Nous utilisons plusieurs technologies. Le robot profileur – un tube de deux mètres de haut – permet de récolter un certain nombre de paramètres grâce à des capteurs de lumière, d’oxygène, de température, de salinité et de fluorescence. Ces données donnent des indications sur l’état de l’eau au niveau physique et biogéochimique. La concentration de phytoplancton dans le milieu est mesurée à l’aide de petits fluorimètres composés d’un laser et d’un récepteur : en fonction de l’onde reçue, on sait à quel point l’eau est verte, concentrée en chlorophylle (le phytoplancton). Ce robot profileur a un comportement planctonique : il ne choisit pas où il va. Son cycle de vie est de 9 jours à 2 000 mètres, et il prend les mesures le 10e jour, lors de sa remontée. Arrivé en surface, il transmet les données, reçoit de nouveaux ordres et repart en dérive sous l’eau.

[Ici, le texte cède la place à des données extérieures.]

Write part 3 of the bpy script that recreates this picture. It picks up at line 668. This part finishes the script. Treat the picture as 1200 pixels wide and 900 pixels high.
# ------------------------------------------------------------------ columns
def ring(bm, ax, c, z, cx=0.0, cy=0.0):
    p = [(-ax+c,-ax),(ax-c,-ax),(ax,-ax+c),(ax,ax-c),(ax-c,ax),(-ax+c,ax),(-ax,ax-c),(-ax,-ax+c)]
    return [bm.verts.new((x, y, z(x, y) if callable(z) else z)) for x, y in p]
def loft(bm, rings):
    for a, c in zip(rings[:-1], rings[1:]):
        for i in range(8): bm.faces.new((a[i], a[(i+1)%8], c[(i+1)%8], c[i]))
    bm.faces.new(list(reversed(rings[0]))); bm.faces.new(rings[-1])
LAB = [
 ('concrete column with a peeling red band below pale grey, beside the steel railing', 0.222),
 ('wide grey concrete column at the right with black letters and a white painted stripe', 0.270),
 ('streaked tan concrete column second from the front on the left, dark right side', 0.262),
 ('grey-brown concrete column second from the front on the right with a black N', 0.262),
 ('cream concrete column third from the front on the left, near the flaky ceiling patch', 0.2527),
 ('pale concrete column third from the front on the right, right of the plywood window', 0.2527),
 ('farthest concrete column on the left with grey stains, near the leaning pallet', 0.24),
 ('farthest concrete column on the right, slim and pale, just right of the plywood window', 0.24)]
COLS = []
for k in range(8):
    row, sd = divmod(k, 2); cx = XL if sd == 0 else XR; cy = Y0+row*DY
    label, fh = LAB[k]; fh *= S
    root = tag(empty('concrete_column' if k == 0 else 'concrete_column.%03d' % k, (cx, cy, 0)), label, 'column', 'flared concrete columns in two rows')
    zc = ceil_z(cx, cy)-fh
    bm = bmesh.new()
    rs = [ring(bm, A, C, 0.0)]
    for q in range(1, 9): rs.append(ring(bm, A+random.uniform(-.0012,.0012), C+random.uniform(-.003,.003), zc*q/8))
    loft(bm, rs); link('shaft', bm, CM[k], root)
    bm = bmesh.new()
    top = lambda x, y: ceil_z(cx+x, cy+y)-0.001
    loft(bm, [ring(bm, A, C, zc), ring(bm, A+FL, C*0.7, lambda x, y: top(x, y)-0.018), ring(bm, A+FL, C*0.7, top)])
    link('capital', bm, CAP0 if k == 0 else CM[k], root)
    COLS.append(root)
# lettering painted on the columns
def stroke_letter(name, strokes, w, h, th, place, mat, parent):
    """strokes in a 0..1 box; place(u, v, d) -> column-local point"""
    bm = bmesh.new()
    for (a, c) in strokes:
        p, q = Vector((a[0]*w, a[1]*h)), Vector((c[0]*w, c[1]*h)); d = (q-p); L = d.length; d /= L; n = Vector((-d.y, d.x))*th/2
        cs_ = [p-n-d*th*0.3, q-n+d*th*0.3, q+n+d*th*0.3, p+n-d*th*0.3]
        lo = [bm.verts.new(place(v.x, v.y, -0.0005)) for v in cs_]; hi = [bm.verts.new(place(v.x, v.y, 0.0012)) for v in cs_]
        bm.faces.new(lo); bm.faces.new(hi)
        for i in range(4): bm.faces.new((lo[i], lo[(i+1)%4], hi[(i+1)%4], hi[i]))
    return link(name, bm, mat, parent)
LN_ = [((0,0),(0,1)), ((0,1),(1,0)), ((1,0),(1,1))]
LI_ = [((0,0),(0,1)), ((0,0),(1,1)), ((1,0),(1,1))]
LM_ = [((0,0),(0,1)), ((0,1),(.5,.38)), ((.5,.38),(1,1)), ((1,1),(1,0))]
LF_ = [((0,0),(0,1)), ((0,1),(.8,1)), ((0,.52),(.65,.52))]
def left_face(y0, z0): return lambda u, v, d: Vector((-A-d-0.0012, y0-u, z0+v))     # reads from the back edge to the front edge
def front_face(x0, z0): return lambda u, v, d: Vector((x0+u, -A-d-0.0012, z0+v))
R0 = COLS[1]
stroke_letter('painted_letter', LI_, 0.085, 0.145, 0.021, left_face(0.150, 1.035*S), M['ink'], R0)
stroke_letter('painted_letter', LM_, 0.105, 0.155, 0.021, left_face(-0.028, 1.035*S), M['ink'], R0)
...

Son équivalent un peu plus piloté à distance est le glider. Il ressemble à un petit avion avec des petites ailes. Il va réaliser des montées et descentes plus fréquentes. Il sera déployé pendant un mois entier, pour être récupéré ensuite, car il demande plus de batterie. Si on veut par exemple le déployer dans l’océan Austral, il faut l’emmener en bateau. Et l’hiver… il n’y a pas de bateau, donc on n’a quasiment pas de prélèvement. En réalité, l’océan Austral est sous-échantillonné. La glace de mer, depuis les satellites, rend les masses d’eau invisibles. Sans parler des nuages. Les observations par satellites sont problématiques, c’est pour cela qu’on a besoin de robots.
Vous étudiez aussi les éléphants de mer…
Effectivement, nous réalisons des campagnes de terrain où on va placer une balise sur la nuque d’éléphants de mer. La balise pèse 500 g, pour une taille de 10 x 8 cm, et intègre les mêmes capteurs que les flotteurs, avec les contraintes qu’imposent la miniaturisation. Ce mammifère marin est intéressant car il a un comportement particulier : il a deux périodes dans l’année, une de mue et une de reproduction. Le reste du temps, il a une vie solitaire : il vit en mer, chasse. Il effectue environ 60 plongées par jour, et parfois jusqu’à 2 000 m de profondeur. Et dans des zones difficiles d’accès pour l’homme : près de la glace, sur la bordure du continent antarctique et les zones pélagiques au milieu de l’océan. Ainsi, il nous permet d’avoir une idée de ce qu’il se passe au niveau du phytoplancton et de la température. Il est également équipé d’un GPS, car à la base, on voulait en savoir plus sur lui : où va-t-il, quelles sont ses zones préférées, où chasse-t-il, etc., pour détecter des niches écologiques. Comme c’est un grand prédateur, il reflète l’état de santé de l’écosystème. S’il trouve à manger, cela signifie que tous les autres organismes de l’écosystème, vers la base du réseau trophique et du phytoplancton, vont être en bonne santé. Ces endroits, on les identifie bien, car il s’attarde dans ces zones.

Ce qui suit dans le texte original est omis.